Agoraphobia

Agoraphobia literally translates as “fear of the market,” which actually sounds quite silly. Why would one be scared of Ralphs or Albertsons? But in actuality, the “market” it refers to is just fear of crowds. Fear of being around a lot of people at one time. Kind of like claustrophobia, only for people. For a large portion of my life, I had what I like to call self-induced agoraphobia. I hated being in, around or near crowds. This fear was heightened when I started college. I had a lot of classes in one building that often had large numbers of students gathered outside of it when class was just starting or had just gotten out. I was so utterly paralyzed at having to walk by this crowd that I would save any phone calls I needed to make that day until the exact point I needed to walk through that group of people and rush to the safety of the crowd-free building and classroom. To a lot of people this probably sounds insane but let me elaborate…

I mentioned in an earlier post that I used to always sit in the back of the classroom in school so no one could sit behind me and I wouldn’t have to constantly worry that someone was talking about me or judging me behind my back. My avoidance of crowds such as those outside of Beckman Hall stemmed from a similar fear. I’ve always been acutely aware of the fact that I appear different to people on the outside and acutely aware of the limp I have. This knowledge is what made me sure that every time I walked past a big group of my peers, someone would remark to their friends about the way I was walking. In my mind, I could hear people saying “what’s wrong with her?” or worse “what a freak, look at the way she walks.” Did I ever actually hear anyone say any of these things? Not that I can remember.

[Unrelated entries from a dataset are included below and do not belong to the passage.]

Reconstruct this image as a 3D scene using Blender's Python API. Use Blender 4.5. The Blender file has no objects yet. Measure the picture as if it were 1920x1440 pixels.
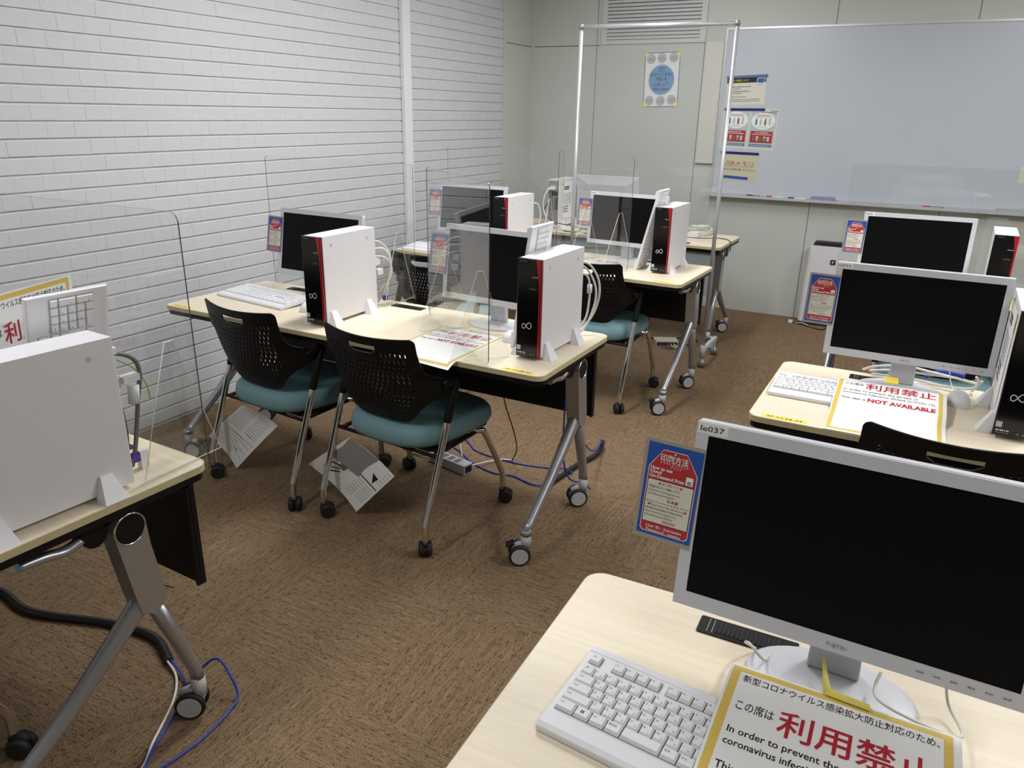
import bpy, bmesh, math, random
from mathutils import Matrix, Vector
from mathutils import noise as mnoise

SC = bpy.context.scene
COL = SC.collection
R = math.radians
random.seed(7)

# ------------------------------------------------------------------ camera, world, lights, exposure
cam_d = bpy.data.cameras.new('camera')
cam_d.sensor_fit = 'HORIZONTAL'
cam_d.sensor_width = 36.0
cam_d.lens = 1420.7116 / 1920.0 * 36.0
cam_d.clip_start = 0.02
cam = bpy.data.objects.new('camera', cam_d)
COL.objects.link(cam)
_r = Vector((0.88074462, 0.47327181, 0.01739835))
_u = Vector((-0.17428252, 0.28973779, 0.94110447))
_f = Vector((-0.44035726, 0.83190493, -0.337668))
cam.matrix_world = Matrix(((_r.x, _u.x, -_f.x, 0.0), (_r.y, _u.y, -_f.y, 0.0), (_r.z, _u.z, -_f.z, 1.4954), (0, 0, 0, 1)))
SC.camera = cam

world = bpy.data.worlds.new('world')
SC.world = world
world.use_nodes = True
world.node_tree.nodes['Background'].inputs[0].default_value = (0.9, 0.95, 1.0, 1)
world.node_tree.nodes['Background'].inputs[1].default_value = 0.05

SC.view_settings.view_transform = 'Standard'
SC.view_settings.look = 'None'
SC.view_settings.gamma = 1.0
SC.view_settings.use_curve_mapping = False
SC.view_settings.exposure = 0.0
SC.cycles.use_denoising = True
SC.cycles.max_bounces = 8
SC.cycles.transparent_max_bounces = 24
SC.cycles.sample_clamp_indirect = 6.0

CEIL = 2.72
LAMP_AT = [(-1.6, 2.9, 1.3), (0.9, 2.7, 1.25), (-1.6, 4.7, 0.5), (0.9, 4.7, 0.4), (3.0, 2.7, 0.6), (0.9, 0.3, 0.22), (-1.75, 0.1, 0.62)]
LAMP_W = 30.0
for _x, _y, _k in LAMP_AT:
    ld = bpy.data.lights.new('tube_light', 'AREA')
    ld.shape = 'RECTANGLE'
    ld.size = 0.26
    ld.size_y = 1.2
    ld.energy = LAMP_W * _k
    ld.color = (0.95, 0.965, 1.0)
    lo = bpy.data.objects.new('tube_light', ld)
    lo.location = (_x, _y, CEIL - 0.055)
    COL.objects.link(lo)

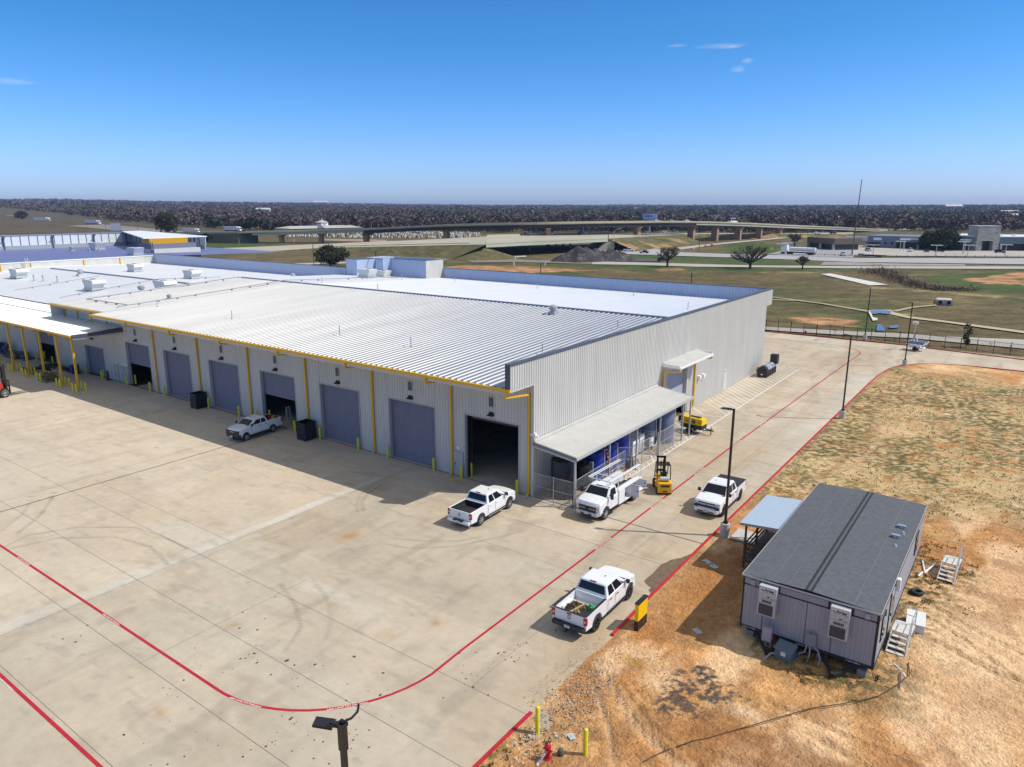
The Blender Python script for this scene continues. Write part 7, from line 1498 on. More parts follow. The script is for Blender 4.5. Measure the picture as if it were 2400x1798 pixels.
# meter boxes on stands
t = thing('disconnect_box', 'grey power switch box on thin posts in front of the mobile office', 'switch box', (20.75,-9.55,0)); d = MB(); d.box(-.24,.24,-.1,.1,.55,1.32); d.box(-.20,.20,-.13,-.1,.62,1.26); d.build('case', mat('box_grey', (.30,.33,.37), .5), t, bevel=.01); d = MB(); d.box(.24,.30,-.08,0,.75,1.0); d.build('switch_handle', P_tail, t)
d = MB(); d.sq((-.2,0,0),(-.2,0,.6),.05); d.sq((.2,0,0),(.2,0,.6),.05); d.tube([(0,0,.55),(0,.05,.1)],.035); d.build('stand', M_steel, t)
t = thing('transformer_box', 'slate blue transformer cabinet with sloping lid on the ground before the mobile office', 'transformer', (21.75,-9.75,.05), R(-8)); d = MB(); d.box(-.42,.42,-.3,.3,0,.62); d.hexa([(-.46,-.38,.58),(.46,-.38,.58),(.46,.34,.66),(-.46,.34,.66)],[(-.46,-.38,.62),(.46,-.38,.62),(.46,.30,.80),(-.46,.30,.80)]); d.build('case', mat('transformer_blue', (.13,.17,.20), .5), t); d = MB(); d.box(-.12,.12,-.305,-.30,.28,.5); d.build('label_plate', M_white, t)
d = MB(); d.tube([(20.8,-9.6,.2),(21.1,-9.75,.15),(21.4,-9.8,.18)],.03); d.tube([(21.4,-9.9,.25),(21.15,-10.1,.3),(20.95,-10.45,.05),(20.9,-10.8,.03)],.04,8); o = d.build('conduit', mat('conduit_grey', (.36,.37,.39), .5)); tag(o, 'bent grey conduit left of the transformer cabinet', 'conduit')
t = thing('junction_box', 'grey junction box with looping conduits on the office front wall', 'junction box', (22.75,-9.2,0)); d = MB(); d.box(-.24,.24,-.12,.06,.88,1.55); d.build('case', mat('box_grey2', (.20,.23,.27), .5), t)
d = MB(); d.tube([(-.15,-.05,.9),(-.2,-.2,.55),(-.45,-.25,.4),(-.4,-.3,.05)],.03); d.tube([(.0,-.05,.9),(.05,-.3,.5),(-.05,-.35,.05)],.03); d.tube([(.15,-.05,.9),(.4,-.2,.85),(.55,-.3,.5),(.5,-.35,.05)],.03); [d.tube([(x,-.03,1.55),(x,-.0,1.72)],.02) for x in (-.1,.1)]; d.build('conduit', mat('conduit_grey', (0,0,0)), t)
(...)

What I do remember though is the very intense hush that would often come over the group as I walked through it or past it. It’s weird how sometimes silence can seemingly say so much more than talking can.

It just so happens that I work now for the college I went to and I still walk into that exact building and by groups of students standing outside of it. The difference is, those students are now about a decade younger than me. Even today, I still feel my heart start to pound a little and my hands start to shake as I approach the large gray building on the outskirts of campus.

I had a realization the other day when I walked in though. There wasn’t a big group standing outside or anything, in fact, there was no one, but all of a sudden it just hit me. I would say about 9 out of 10 people that see me limp or see me walk don’t know or have the slightest clue why I’m walking like that and a lot of them probably think I just hurt my foot or my leg (this is a question I get most often from people who do actually say something to me about it). So what does that mean you ask? Well amazingly, this eased a lot of my agoraphobia. All these years I had been afraid because I assumed everyone knew that I was handicapped or knew that something had to be seriously wrong with me. So when I would think in my mind that people must be thinking I’m a “freak” or laughing at me, I was basing that off the premise that these people knew I was disabled or even had muscular dystrophy. And I’m sure people have said negative things behind my back at some point in my life (some in high school yelled them at me) but for the most part, I think if people are saying anything it’s “I wonder what’s wrong with that girl’s legs or feet?” which is really pretty harmless when you think about it. Of course I wish people were thinking “wow, that girl is really pretty” and maybe some of them are but I find solace in knowing that most of what I considered to be the “worst” people could say was mostly a fabrication in my own mind. I think in a lot of ways, I thought the worst of what other people could say on my own so that they couldn’t get to it first. It’s really not giving any of those people much credit either is it? I mean yes, people can be mean and nasty…I think we all are well aware of that. People are scared of what they don’t know or don’t understand.

But I’m glad that at least I can say now, over 5 years later, I’m almost completely home free of my agoraphobia. Most times I can walk confidently through a crowd and though I still wonder if people are commenting on the way I walk, instead of putting words into their mouths or assuming the worst, I just think “So what if they are? I know who I am and I know I’m more than a limp, so I don’t care either way.”